Nebraska

Alexander Payne

BY Joseph BelangerPublished Feb 25, 2014

8
Although the majority of us see life in vibrant colour, a black and white movie has the ability to present life to us at its most plain and its most real. Alexander Payne's Nebraska features some of the most undeniably gorgeous black and white photography I've ever seen, which is definitely befitting of a story about a man entering the final stages of his life and struggling with the onset of dementia, on a road trip through dilapidated towns on the brink of extinction. It doesn't get much more real than that, folks.

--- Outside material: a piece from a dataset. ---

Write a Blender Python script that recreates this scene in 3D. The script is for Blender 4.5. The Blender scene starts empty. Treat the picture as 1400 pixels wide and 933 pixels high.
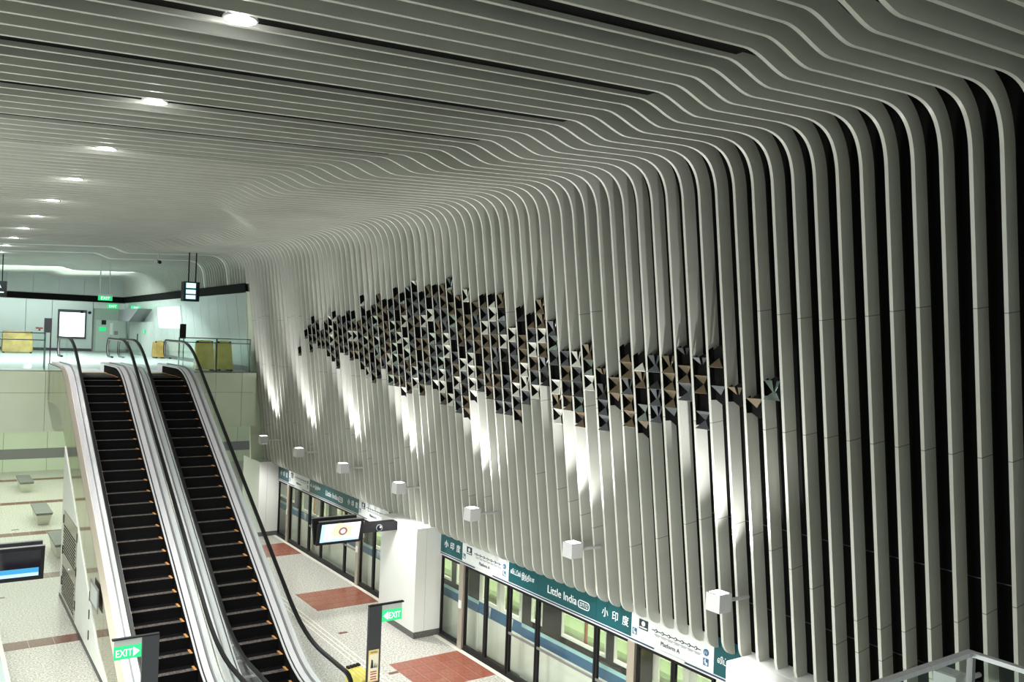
import bpy, bmesh, math, random
from mathutils import Vector, Matrix
random.seed(7)
S = bpy.context.scene
C = S.collection
PI = math.pi
T30 = math.tan(math.radians(30))

# ------------------------------------------------------------------ camera
def look(yaw, pitch, roll):
    f = Vector((math.sin(yaw)*math.cos(pitch), math.cos(yaw)*math.cos(pitch), math.sin(pitch)))
    r = Vector((math.cos(yaw), -math.sin(yaw), 0)); u = r.cross(f)
    c, s = math.cos(roll), math.sin(roll)
    r2 = c*r + s*u; u2 = -s*r + c*u
    return Matrix(((r2.x, u2.x, -f.x, 0), (r2.y, u2.y, -f.y, 0), (r2.z, u2.z, -f.z, 0), (0, 0, 0, 1)))
cd = bpy.data.cameras.new('camera'); cam = bpy.data.objects.new('camera', cd); C.objects.link(cam)
cd.sensor_width = 36; cd.lens = 1163.7/1400*36; cd.clip_start = .05; cd.clip_end = 200
cam.matrix_world = Matrix.Translation((0, 0, 7.15)) @ look(math.radians(34.471), math.radians(.06), math.radians(2.0953))
S.camera = cam

# ------------------------------------------------------------------ world, exposure
w = bpy.data.worlds.new('hall_air'); S.world = w; w.use_nodes = True
bg = w.node_tree.nodes['Background']; bg.inputs[0].default_value = (.90, .97, .90, 1); bg.inputs[1].default_value = .175
S.view_settings.view_transform = 'Standard'; S.view_settings.look = 'None'
S.cycles.transparent_max_bounces = 64
S.view_settings.exposure = .85; S.view_settings.gamma = 1; S.view_settings.use_curve_mapping = False

# ------------------------------------------------------------------ large fill lights in the hall
def lamp(name, kind, loc, energy, col=(1, 1, 1), target=None, **k):
    d = bpy.data.lights.new(name, kind); d.energy = energy; d.color = col
    for a, b in k.items(): setattr(d, a, b)
    o = bpy.data.objects.new(name, d); C.objects.link(o); o.location = loc
    if target is not None:
        o.rotation_euler = (Vector(target)-Vector(loc)).to_track_quat('-Z', 'Y').to_euler()
    return o
def area(name, loc, target, energy, col, sx, sy):
    return lamp(name, 'AREA', loc, energy, col, target, shape='RECTANGLE', size=sx, size_y=sy)
GREEN = (.88, 1, .80); CYAN = (.84, 1, .95); WARM = (1, .96, .88)
# unseen panels added to brighten the lower level, platform and hall; concourse ceiling light
area('lower_fill', (3, 38, 3.7), (3, 38, 0), 480, GREEN, 9, 14)
area('platform_fill', (-2.5, 18, 3.9), (-2.0, 18, 0), 280, (.95, 1, .92), 3, 16)
area('platform_edge_fill', (5.0, 7.5, 3.8), (8.4, 12, 0), 130, (.97, 1, .95), 3, 3)
area('concourse_ceiling_light', (4.5, 42.5, 9.1), (4.5, 43.5, 5), 900, CYAN, 8, 14)
area('hall_fill', (-4, 12, 9.0), (5, 14, 3), 1300, (.97, 1, .94), 4, 20)

# ------------------------------------------------------------------ materials
MATS = {}
def mat(name, col, rough=.5, metal=0., noise=None, emit=None, spec=None, bump=None, stretch=None):
    if name in MATS: return MATS[name]
    m = bpy.data.materials.new(name); m.use_nodes = True; MATS[name] = m
    nt = m.node_tree; b = nt.nodes['Principled BSDF']
    b.inputs['Base Color'].default_value = (*col, 1); b.inputs['Roughness'].default_value = rough
    b.inputs['Metallic'].default_value = metal
    if spec is not None: b.inputs['Specular IOR Level'].default_value = spec
    if emit: b.inputs['Emission Color'].default_value = (*emit[0], 1); b.inputs['Emission Strength'].default_value = emit[1]
    if noise or bump:
        tc = nt.nodes.new('ShaderNodeTexCoord'); mp = nt.nodes.new('ShaderNodeMapping')
        nt.links.new(tc.outputs['Object'], mp.inputs['Vector'])
        if stretch: mp.inputs['Scale'].default_value = stretch
    if noise:
        col2, sc, det = noise
        n = nt.nodes.new('ShaderNodeTexNoise'); n.inputs['Scale'].default_value = sc; n.inputs['Detail'].default_value = det
        nt.links.new(mp.outputs['Vector'], n.inputs['Vector'])
        r = nt.nodes.new('ShaderNodeValToRGB'); r.color_ramp.elements[0].position = .36; r.color_ramp.elements[1].position = .64
        r.color_ramp.elements[0].color = (*col2, 1); r.color_ramp.elements[1].color = (*col, 1)
        nt.links.new(n.outputs['Fac'], r.inputs['Fac']); nt.links.new(r.outputs['Color'], b.inputs['Base Color'])
    if bump:
        n2 = nt.nodes.new('ShaderNodeTexNoise'); n2.inputs['Scale'].default_value = bump[0]
        bp = nt.nodes.new('ShaderNodeBump'); bp.inputs['Strength'].default_value = bump[1]; bp.inputs['Distance'].default_value = .01
        nt.links.new(mp.outputs['Vector'], n2.inputs['Vector']); nt.links.new(n2.outputs['Fac'], bp.inputs['Height'])
        nt.links.new(bp.outputs['Normal'], b.inputs['Normal'])
    return m
def glass(name, tint=(.93, .98, .95), refl=.03):
    m = bpy.data.materials.new(name); m.use_nodes = True; nt = m.node_tree
    for n in list(nt.nodes): nt.nodes.remove(n)
    o = nt.nodes.new('ShaderNodeOutputMaterial'); mx = nt.nodes.new('ShaderNodeMixShader')
    t = nt.nodes.new('ShaderNodeBsdfTransparent'); t.inputs[0].default_value = (*tint, 1)
    g = nt.nodes.new('ShaderNodeBsdfGlossy'); g.inputs['Roughness'].default_value = .03
    lw = nt.nodes.new('ShaderNodeLayerWeight'); lw.inputs['Blend'].default_value = .5
    pw_ = nt.nodes.new('ShaderNodeMath'); pw_.operation = 'POWER'; pw_.inputs[1].default_value = 5
    ma = nt.nodes.new('ShaderNodeMath'); ma.operation = 'MULTIPLY_ADD'; ma.inputs[1].default_value = .35; ma.inputs[2].default_value = refl
    nt.links.new(lw.outputs['Facing'], pw_.inputs[0]); nt.links.new(pw_.outputs[0], ma.inputs[0])
    nt.links.new(ma.outputs[0], mx.inputs[0]); nt.links.new(t.outputs[0], mx.inputs[1]); nt.links.new(g.outputs[0], mx.inputs[2])
    nt.links.new(mx.outputs[0], o.inputs['Surface']); MATS[name] = m
    return m
FIN = mat('fin_paint', (.58, .59, .53), .40, noise=((.54, .55, .49), 1.3, 3))
SEAM = mat('fin_seam', (.26, .26, .24), .8)
BLACK = mat('black_void', (.004, .004, .004), .75, spec=.1)
BLACKM = mat('black_metal', (.008, .008, .009), .5, spec=.25)
CHAR = mat('charcoal_metal', (.035, .038, .045), .4)
WHITE = mat('white_panel', (.80, .82, .77), .35)
WHITEC = mat('white_column', (.82, .83, .80), .18)
GREYP = mat('grey_panel', (.52, .56, .53), .4, noise=((.47, .51, .48), .8, 2))
CONP = mat('concourse_panel', (.56, .62, .59), .25, metal=.2)
GRNP = mat('pale_green_panel', (.66, .74, .58), .35, noise=((.62, .70, .54), .7, 2))
GRANITE = mat('granite_floor', (.74, .72, .66), .30, noise=((.27, .26, .235), 26, 6))
DGRAN = mat('dark_granite', (.06, .06, .058), .35, noise=((.17, .17, .16), 60, 4))
CFLOOR = mat('concourse_floor', (.42, .46, .44), .38, noise=((.34, .38, .36), 3, 3))
TILE = mat('red_tile', (.36, .12, .075), .28, noise=((.24, .07, .045), 14, 5))
TILEB = mat('brown_tile', (.19, .07, .05), .3, noise=((.11, .04, .03), 16, 4))
CREAM = mat('cream_stone', (.82, .79, .70), .4)
STEEL = mat('brushed_steel', (.86, .84, .88), .30, metal=.35, noise=((.78, .76, .80), 2, 3), stretch=(20, 1, 1))
STEELD = mat('dark_steel', (.26, .26, .27), .35, metal=.5)
STEELW = mat('warm_steel', (.46, .41, .34), .33, metal=.5)
MIRROR = mat('bronze_mirror', (.42, .39, .27), .07, metal=1., noise=((.37, .34, .23), 2.5, 3))
RUBBER = mat('black_rubber', (.008, .008, .009), .32)
TREAD = mat('step_tread', (.22, .185, .17), .5, metal=.2, noise=((.03, .025, .024), 9, 3), stretch=(8, 1, 1))
RISER = mat('step_riser', (.006, .0055, .006), .8, spec=.08)
ORANGE = mat('orange_mark', (.75, .33, .09), .45)
BRASS = mat('comb_brass', (.66, .47, .24), .35, metal=.3)
TEAL = mat('teal_sign', (.003, .072, .085), .35)
SIGNW = mat('sign_white', (.72, .75, .75), .4)
SIGNB = mat('sign_ink', (.02, .03, .05), .5)
NAVY = mat('navy_stripe', (.01, .04, .09), .4)
LETW = mat('letter_white', (.9, .92, .92), .4)
EXITG = mat('exit_green', (.02, .42, .16), .4, emit=((.02, .55, .18), .55))
EXITL = mat('exit_letter', (.8, .95, .85), .4, emit=((.8, 1, .88), .7))
YELLOW = mat('yellow_plastic', (.92, .82, .24), .35, noise=((.80, .68, .16), 3, 3))
GOLD = mat('gold_plastic', (.40, .27, .06), .4, noise=((.25, .16, .03), 2.5, 3))
STICK = mat('yellow_sticker', (.80, .62, .25), .5)
PALE = mat('pale_sticker', (.85, .80, .62), .5)
TEXTR = mat('red_ink', (.45, .08, .05), .5)
SCRW = mat('screen_white', (.02, .02, .02), .3, emit=((.80, .90, .98), .95))
SCRY = mat('screen_yellow', (.02, .02, .02), .3, emit=((.93, .80, .42), .9))
SCRP = mat('screen_plum', (.02, .02, .02), .3, emit=((.22, .10, .12), .9))
SCRK = mat('screen_pink', (.02, .02, .02), .3, emit=((.95, .60, .62), .9))
SCRB = mat('screen_blue', (.02, .02, .02), .3, emit=((.02, .27, .52), .9))
SCRL = mat('screen_light_blue', (.02, .02, .02), .3, emit=((.42, .66, .95), .9))
SCRD = mat('screen_dark', (.004, .006, .012), .08)
LITW = mat('poster_light', (.5, .5, .5), .4, emit=((.78, .95, 1), 1.3))
LAMP = mat('lamp_lens', (1, 1, 1), .3, emit=((1, 1, .97), 7))
LAMPW = mat('lamp_white', (.60, .60, .61), .35)
STONE = mat('bench_stone', (.20, .21, .20), .5, noise=((.11, .115, .11), 30, 4))
STONEW = mat('bench_side', (.62, .64, .52), .45)
TRAINW = mat('train_white', (.70, .72, .66), .3)
TRAINB = mat('train_blue', (.03, .12, .24), .35)
TRAINT = mat('train_teal', (.33, .55, .58), .4)
TRAINK = mat('train_black', (.012, .014, .012), .12)
TRAINI = mat('train_interior', (.80, .82, .71), .5)
TUBE = mat('train_tube', (1, 1, 1), .5, emit=((1, 1, .84), 9))
REDP = mat('red_pole', (.35, .12, .07), .4)
BEIGE = mat('beige_soffit', (.50, .47, .41), .55)
A_BR = mat('plate_bronze', (.15, .115, .072), .4, metal=.35)
A_GR = mat('plate_grey', (.11, .12, .128), .35, metal=.4)
A_WH = mat('plate_cream', (.62, .62, .55), .4)
A_MI = mat('plate_mirror', (.58, .72, .70), .08, metal=1.)
A_DK = mat('plate_dark', (.035, .033, .03), .4, metal=.3)
GLASS = glass('clear_glass', (.97, .99, .98), .015); GLASSD = glass('door_glass', (.97, .985, .96), .04); GLASSG = glass('green_edge_glass', (.93, .98, .96), .04)
GREENED = mat('green_glass_edge', (.10, .22, .19), .2)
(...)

Payne follows up his Oscar-winning film, The Descendants, with a decidedly smaller film, and one much less accessible at that. One Woody Grant (played earnestly and brilliantly by Bruce Dern who, at 77 years old, has finally found a role that allows him to showcase his trademark prickliness while still eliciting a sympathetic response from the audience). Woody believes he has won himself a million dollars through a mail-in sweepstakes sham and has made it his mission to get himself down to Lincoln, Nebraska so that he can collect his winnings (and get a little time away from the incessant bickering of his wife, Cate, played by the shockingly hilarious June Squibb). His youngest son, David (Will Forte), has agreed to take him, in part to keep him safe but more importantly to give his father a little adventure before it's too late for him to appreciate it anymore.

Payne knows people, and how to foster intimacy between the characters he presents on screen and the viewers who admire his work. That he presents them to you at vulnerable moments is what makes his films so endearing. Nebraska is no different.